The emphatic victory of Jacob Zuma, deputy president of the African National Congress, over Thabo Mbeki, the incumbent party president, in a bitterly contested election to the office of the ANC president appears to put him firmly in line to succeed Mr. Mbeki as President of the Republic in 2009. For the record, Mr. Zuma secured 2,329 votes against Mr. Mbeki’s 1,505 at the organisation’s 52nd national conference at Polokwane. Further, all the other five senior p ositions in the ANC were won by equally emphatic margins by Zuma supporters. However, Mr. Mbeki will remain head of state for another two years with diminished political authority perhaps, but still controlling the government structures. In June 2005, following the conviction on charges of bribery and fraud of his financial adviser, Mr. Zuma was sacked as South Africa’s Deputy President by President Mbeki. Mr. Zuma’s troubles deepened when he himself was charged with corruption and then, in December 2005, with rape. The first case was struck off the rolls and he was fully cleared in the second case when the court dismissed the rape charge on the ground that the sexual act with a family guest at his Johannesburg home was consensual.
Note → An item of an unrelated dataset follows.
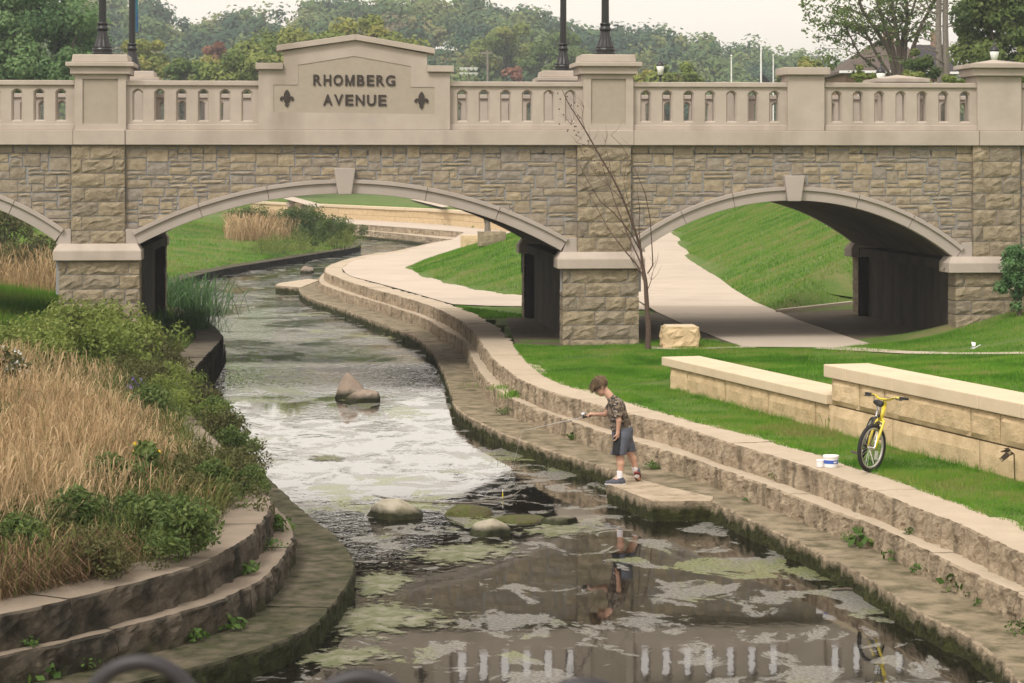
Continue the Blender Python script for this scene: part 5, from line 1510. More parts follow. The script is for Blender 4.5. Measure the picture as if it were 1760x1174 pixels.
def tree(name, base, hh, crown_c, crown_r, n, size, leafm, bark, seed, label, cat='tree', group=None, trunk_r=.22, limbs=7, spread=.75, gaps=.0, nclump=None, lean=0.0):
    e = empty(name, base, 0, label, cat, group)
    r2 = np.random.default_rng(seed)
    k = nclump or 26
    d = r2.normal(size=(k, 3)); d /= np.linalg.norm(d, axis=1)[:, None]
    rr_ = r2.random(k)**.4
    cc = np.array(crown_c)+d*np.array(crown_r)*rr_[:, None]*.82
    cl = np.c_[cc, np.mean(crown_r)*(.20+.20*r2.random(k)), np.clip(.5+r2.normal(0, .22, k), 0, 1)]
    p, ct, dd = clump_pts(n, cl, spread)
    V, Fc = leaf_quads(p, size*(.6+.8*rng.random(n)), dd*.9+np.array([0, -.1, .5]), 1.5, .55)
    mk('crown', V, Fc, leafm, e, tint=np.repeat(np.clip(ct+rng.normal(0, .10, n), 0, 1), 4))
    m_ = MB()
    top = np.array([crown_c[0]*.7, crown_c[1]*.7, crown_c[2]])
    m_.tube([(0, 0, -.6), (top[0]*.3, top[1]*.3, hh*.25), tuple(top*[.8, .8, .8]), tuple(top+[0, 0, crown_r[2]*.4])], [trunk_r*1.25, trunk_r, trunk_r*.65, trunk_r*.2], 8)
    for j in range(limbs):
        c = cl[j % k]; f = r2.uniform(.25, .7); st = top*f
        mid = st*.45+c[:3]*.55+np.array([0, 0, -.15*hh*.3])
        m_.tube([tuple(st), tuple(mid), tuple(c[:3])], [trunk_r*.42, trunk_r*.27, trunk_r*.08], 6)
    m_.build('trunk', bark, e, tint=False)
    return e
def at(px, py, d): return ((px-CX)/F*d, d, ZC-(py-HY)/F*d)
# sapling in front of the bridge
def branch_px(m_, pts, d, r0, r1, n=7, wob=0.0, y0=0.0, y1=0.0):
    pts = np.array(pts, float)
    k = max(len(pts)*3, 8); ti = np.linspace(0, 1, len(pts)); t = np.linspace(0, 1, k)
    x = np.interp(t, ti, pts[:, 0]); y = np.interp(t, ti, pts[:, 1])
    W_ = [(*at(a, b, d+y0+(y1-y0)*f),) for a, b, f in zip(x, y, t)]
    W_ = [np.array([w[0]+.006*math.sin(7*i), w[1], w[2]]) for i, w in enumerate(W_)]
    rad = r0+(r1-r0)*t
    m_.tube(W_, list(rad), n); return W_
zb = float(groundz([P(1113, 601, .84)])[0]); ds = F*(ZC-zb)/(601-HY)
e = empty('bare_sapling', at(1113, 601, ds), 0, 'leafless young tree standing before the bridge beside the stone block', 'tree')
m_ = MB(); br_ = MB(); tw = MB()
branch_px(m_, [(1113,606),(1114,560),(1112,520),(1109,485),(1104,455)], ds, .058, .036, 9)
main = branch_px(br_, [(1105,462),(1100,425),(1090,390),(1072,345),(1050,300),(1028,262),(1006,225),(986,192),(973,170),(966,155)], ds, .028, .006, 7, 0, 0, -.8)
BRS = [([(1107,478),(1094,455),(1070,425),(1046,395),(1022,350),(1005,315)], .016, .5), ([(1104,458),(1086,420),(1068,375),(1052,335),(1040,300),(1030,262)], .015, .9), ([(1113,470),(1122,455),(1121,420),(1117,375),(1108,330),(1092,290),(1068,250),(1050,232)], .012, -.5),
       ([(1100,430),(1080,395),(1055,365),(1030,345),(1010,310),(995,280)], .011, -1.0), ([(1092,395),(1080,350),(1072,310),(1078,275)], .009, .4), ([(1072,345),(1046,320),(1024,300),(1000,262)], .008, .7), ([(1103,440),(1098,400),(1100,360),(1094,320)], .009, -.6), ([(1050,300),(1045,268),(1040,245)], .006, .3), ([(1028,262),(1010,250),(990,245)], .005, -.3), ([(1006,225),(1000,205),(1004,185)], .005, .2), ([(1109,490),(1100,470),(1088,452)], .007, .2), ([(1112,500),(1119,482),(1124,462)], .008, -.3)]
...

The corruption case initially thrown out may yet be revived — giving substance to the view of Zuma supporters that constitutional state structures are being misused to persecute him. Less than two years after his political career seemed to have reached its nadir, he has bounced back to take control of the ANC — the fountainhead of political power in South Africa. The reason appears to be the disillusionment of the ANC rank and file with the seemingly remote personality and persona of President Mbeki as also with his economic policies. Put briefly, the policy perspective of building capitalism, albeit with a strong black base, in place since mid-1996 has failed to inspire the mass of ANC supporters still locked in extreme deprivation and diminishment. This dissatisfaction was relentlessly articulated by the powerful Congress of South African Trade Unions and the South African Communist Party, both of whom stood firmly by Mr. Zuma through his recent political ordeals. What is however not clear is whether he, as much an architect of these policies as Mr. Mbeki is, will want to, or will even be able to, make a break and craft policies more in tune with the aspirations of the majority. It is their deep discontent that has led to the fall of Mr. Mbeki in the organisation and, by inescapable inference, may also result in his becoming a lame-duck President for the remaining two years of his term.